Nunes - Este grupo já se reúne há muito tempo. O objetivo é uma reforma do Conselho de Segurança, para que ele seja mais representativo do que são as Nações Unidas hoje.
A composição se mantém a mesma desde o imediato pós-guerra e o mundo mudou muito. Nós lutamos pelo aumento do número de membros permanentes e não-permanentes e também por uma revisão dos métodos de trabalho, que são muito opacos e fechados.
BBC News Brasil - Como assim?
Nunes - Os membros das Nações Unidas ficam observando o que faz o Conselho, sem possibilidade de participar ou interferir nas deliberações.
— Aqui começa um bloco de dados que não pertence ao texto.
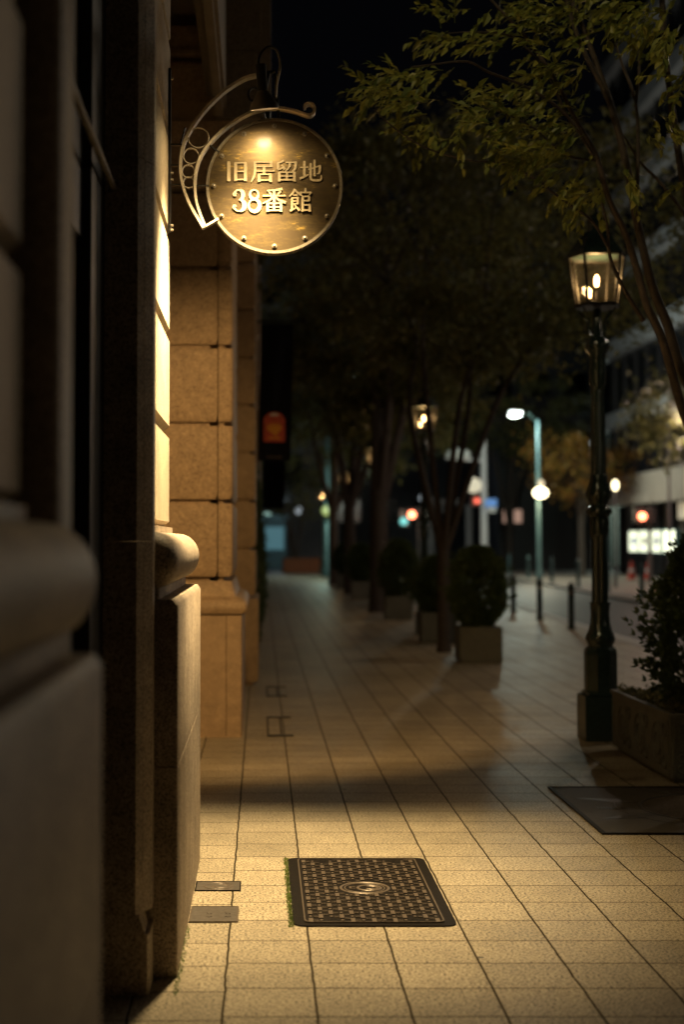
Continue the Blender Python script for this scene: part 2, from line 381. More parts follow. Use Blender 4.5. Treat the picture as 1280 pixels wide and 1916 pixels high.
# projecting end pier, camera side face lit
def course(a, x0, x1, y0, y1, z0, z1, b=.018, split=None, ch=.012):
    prof = [(-.06, z0), (-.06, z0+.032), (-.014, z0+.034), (0, z0+.075), (0, z1-.004), (-.004, z1)]
    if split:
        a.rings(x0, split-.004, y0, y1, prof, ch=.003); a.rings(split+.003, x1, y0, y1, prof, ch=.025)
    else: a.rings(x0, x1, y0, y1, prof, ch=ch)
FY = 11.52
a = MB(); a.rings(-1.2, -.272, FY, 13.6, [(0, 0), (0, .927)], ch=.003); a.rings(-.268, -.150, FY, 13.6, [(0, 0), (0, .927)], ch=.015)
a.build('plinth', STONER, bld, 40)
prof = [(-.04, .925), (.035, .94), (.052, .965), (.056, 1.0), (.045, 1.035), (.015, 1.06), (-.03, 1.07), (-.045, 1.11), (-.055, 1.15), (-.06, 1.19)]
a = MB(); a.rings(-1.2, -.165, FY+.02, 13.6, prof, ch=.03); a.build('roll_moulding', STONER, bld, 40)
a = MB(); zz = [1.192, 1.788, 2.388, 2.991, 3.604, 4.2, 4.78]
for z0, z1 in zip(zz, zz[1:]): course(a, -1.2, -.222, FY+.03, 13.5, z0, z1, split=-.337)
a.build('shaft', STONER, bld, 30)
a = MB()
for (o, z0, z1) in ((-.03, 4.785, 4.94), (-.02, 4.945, 5.2), (.02, 5.205, 5.23), (-.05, 5.23, 5.29), (.03, 5.29, 5.33), (.0, 5.335, 5.53), (-.1, 5.53, 5.8)):
    a.rings(-1.2, -.36, FY+.03-o, 13.5, [(0, z0), (0, z1)], ch=.01)
a.build('capital', STONER, bld)
a = MB()
for z0, z1 in ((4.79, 5.318), (5.322, 5.9), (5.9, 9)):
    a.rings(-.36, -.012, FY, 13.6, [(0, z0), (0, z1)], ch=.006); a.rings(-.004, .075, FY+.012, 13.6, [(0, z0), (0, z1)], ch=.006)
a.rings(-.02, .0, FY-.012, 13.6, [(0, 4.79), (0, 9)], ch=.008)
a.build('upper_pier', STONED, bld)
a = MB(); a.box(-.36, -.30, 7.14, FY-.01, 4.80, 9); a.box(-.30, -.275, 7.14, FY-.01, 4.86, 9); a.box(-1.2, -.42, 7.14, FY-.03, 5.6, 9); a.box(-.43, -.36, 7.14, FY-.03, 4.95, 5.05)
a.build('entablature', STONED, bld)
# farther bays
def far_pier(y0, y1, x, top=7.2):
    a = MB(); z = 0; k = 0
    while z < top:
        h = .9 if k == 0 else .5
        course(a, -1.2, x+(.03 if k == 0 else 0), y0, y1, z, z+h); z += h; k += 1
    a.build('shaft', STONER, bld, 30)
far_pier(15.6, 17.4, -.06); far_pier(21.5, 23.5, -.03); far_pier(28, 30, -.03); far_pier(35, 37, -.03)
a = MB(); a.box(-1.2, -.45, 13.6, 40, 0, 8.5); a.build('wall', STONER, bld)
for y0, y1 in ((17.9, 21), (24, 27.5), (30.5, 34.5)):
    f = MB().box(-.46, -.40, y0, y1, .8, 3.6).build('window', DARKW, bld); MB().box(-.41, -.392, y0+.1, y1-.1, .9, 3.5).build('pane', GLASSD, f)

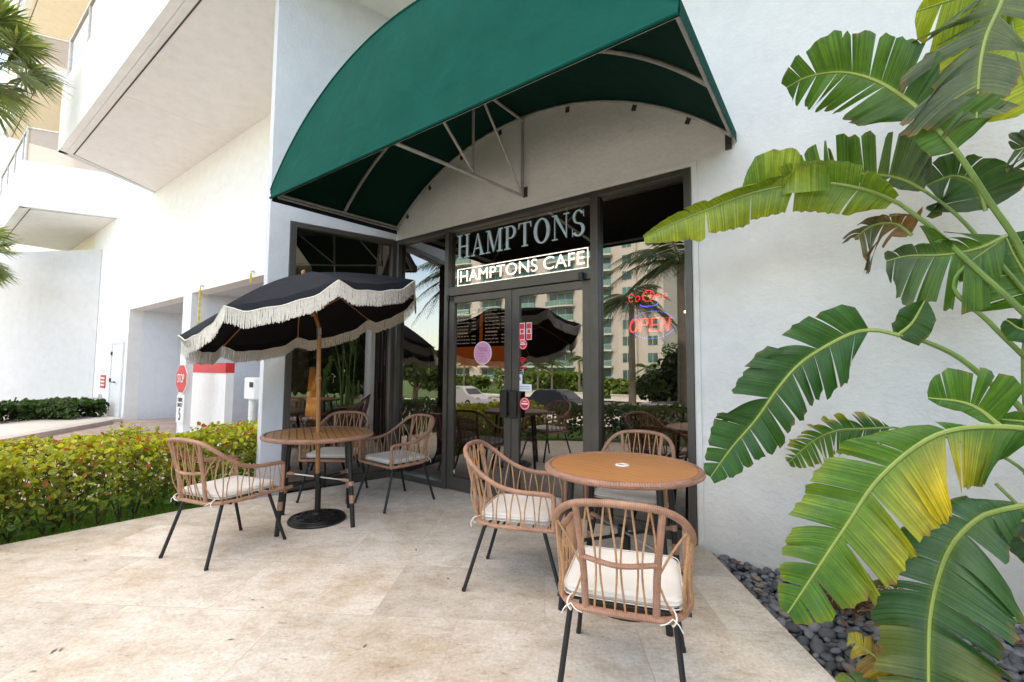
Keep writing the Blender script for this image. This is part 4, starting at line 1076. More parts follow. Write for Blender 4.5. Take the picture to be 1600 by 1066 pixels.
for i in range(8):
    n = 140
    for k in range(n):
        s = (k + .5) / n; e = panelpt(i, 1, s, 0); drop = (.010 + .052 * min(1, math.sin(math.pi * s) * 1.9) ** .9)
        out = (e - up(0, 0, 0)); out.z = 0; out.normalize(); tg = Vector((-out.y, out.x, 0))
        top = e + Vector((0, 0, -drop + .008)) + out * .017
        for lay in range(2):
            ln = .115 + rf.uniform(-.010, .008); w = .0020 + rf.random() * .0008; off = tg * rf.uniform(-.0025, .0025) + out * (lay * .003)
            mid = top + off + Vector((0, 0, -ln * .5)) + tg * rf.uniform(-.002, .002) + out * rf.uniform(-.002, .003); bot = top + off + Vector((0, 0, -ln)) + tg * rf.uniform(-.005, .005) + out * rf.uniform(-.004, .006)
            t0 = top + off
            fr.add([t0 - tg * w, t0 + tg * w, mid + tg * w, mid - tg * w, bot + tg * w, bot - tg * w], [(0, 1, 2, 3), (3, 2, 4, 5)])
    # braid band
    P = []
    for k in range(25):
        s = k / 24; e = panelpt(i, 1, s, 0); drop = (.010 + .052 * min(1, math.sin(math.pi * s) * 1.9) ** .9); out = (e - up(0, 0, 0)); out.z = 0; out.normalize(); P.append(e + Vector((0, 0, -drop + .004)) + out * .018)
    fr.tube(P, .006, 5)
fr.build('fringe', M['cream_fringe'], um, smooth=False)
for i in range(8):
    a = PH + i * math.pi / 4
    b_ = MB(); P = [up(UR * t * .99, a, prof(t) - .012) for t in (0.02, .2, .4, .6, .8, 1.0)]; b_.tube(P, .006, 6)
    b_.ico(up(UR * 1.0, a, -.012), .012); r_ = b_.build('rib', M['pole_wood'], um)
    b_ = MB(); b_.tube([up(.03, a, .02), up(UR * .52, a, prof(.52) - .02)], .005, 6); b_.build('strut', M['pole_wood'], r_)
hub = up(0, 0, .0); joint = up(0, 0, -.10)
b_ = MB(); b_.tube([up(0, 0, .05), up(0, 0, -.02)], .028, 12); b_.build('hub', M['pole_wood'], um)
b_ = MB(); b_.lathe([(0, .05), (.018, .035), (.02, .015), (.012, 0)], seg=16); o = b_.build('finial', M['pole_wood'], um); o.location = apex
jb = Vector((-.035, -.01, 1.60))
b_ = MB(); b_.tube([up(0, 0, HAP - .02), jb + Vector((0, 0, .05))], .016, 12); b_.build('upper_pole', M['pole_wood'], um)
b_ = MB(); b_.tube([jb + Vector((-.008, 0, .06)), jb - Vector((0, 0, .03))], .0195, 12); b_.build('tilt_joint', M['silver'], um)
b_ = MB(); b_.tube([jb, Vector((0, 0, .40))], .0185, 14); b_.build('lower_pole', M['pole_wood'], um)
b_ = MB(); q = jb.lerp(Vector((0, 0, .4)), .32); b_.tube([q + Vector((0, 0, .02)), q - Vector((0, 0, .02))], .023, 12); b_.tube([q, q + Vector((.05, -.02, 0))], .006, 6); b_.ico(q + Vector((.055, -.022, 0)), .014); b_.build('crank', M['pole_wood'], um)
st = thing('umbrella_stand', 'round black cast iron umbrella stand with scroll relief under the slatted table', 'umbrella stand', (T1[0] - .01, T1[1] + .015, 0))
b_ = MB(); b_.lathe([(0, .0), (.232, .0), (.236, .012), (.230, .022), (.212, .028), (.20, .030), (.19, .036), (.10, .050), (.045, .058), (.04, .075), (0, .075)], seg=56); b_.build('base_plate', M['cast_iron'], st)
b_ = MB()
for k in range(8):
    a = k * math.pi / 4
    for sgn in (-1, 1):
        P = []
        for q in range(16):
            th = q / 15 * 4.4; r_ = .034 * (1 - q / 19); cx, cy = .135 * math.cos(a + sgn * .2), .135 * math.sin(a + sgn * .2)
            x, y = cx + r_ * math.cos(a + sgn * th), cy + r_ * math.sin(a + sgn * th); P.append((x, y, .036 + (.20 - math.hypot(x, y)) * .14 + .004))
        b_.tube(P, .0045, 5)
for r_ in (.222, .198): b_.tube([(r_ * math.cos(q * .13), r_ * math.sin(q * .13), .028 if r_ > .21 else .033) for q in range(50)], .004, 5)
b_.build('scroll_relief', M['cast_iron'], st)
b_ = MB(); b_.tube([(0, 0, .06), (0, 0, .34)], .0245, 14); b_.tube([(0, 0, .335), (0, 0, .37)], .028, 14); b_.tube([(.02, 0, .30), (.05, -.02, .30)], .006, 6); b_.ico((.055, -.022, .30), .012); b_.build('pole_tube', M['cast_iron'], st)
# heavy base under the bare table
st2 = thing('umbrella_stand', 'empty round black stand on the floor under the bare round table', 'umbrella stand', (T2[0] + .03, T2[1] - .02, 0))
b_ = MB(); b_.lathe([(0, 0), (.225, 0), (.228, .012), (.22, .024), (.19, .034), (.05, .055), (0, .055)], seg=48); b_.build('base_plate', simple('bronze brown iron', (.05, .038, .02), .4, .3, .4, 20, .3), st2)
b_ = MB(); b_.tube([(0, 0, .05), (0, 0, .36)], .024, 14); b_.build('pole_tube', M['cast_iron'], st2)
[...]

Já há movimentos da parte da França, por exemplo, no sentido de uma abertura na negociação sobre direito de veto. Propõe que o veto só possa ser exercido em temas muito, muito graves.
O Brasil até propõe que, durante um certo tempo, os países que vierem a aceder ao Conselho como membros permanentes se abstenham durante certo tempo do uso eventual do direito de veto, até uma reunião de revisão do que for adotado.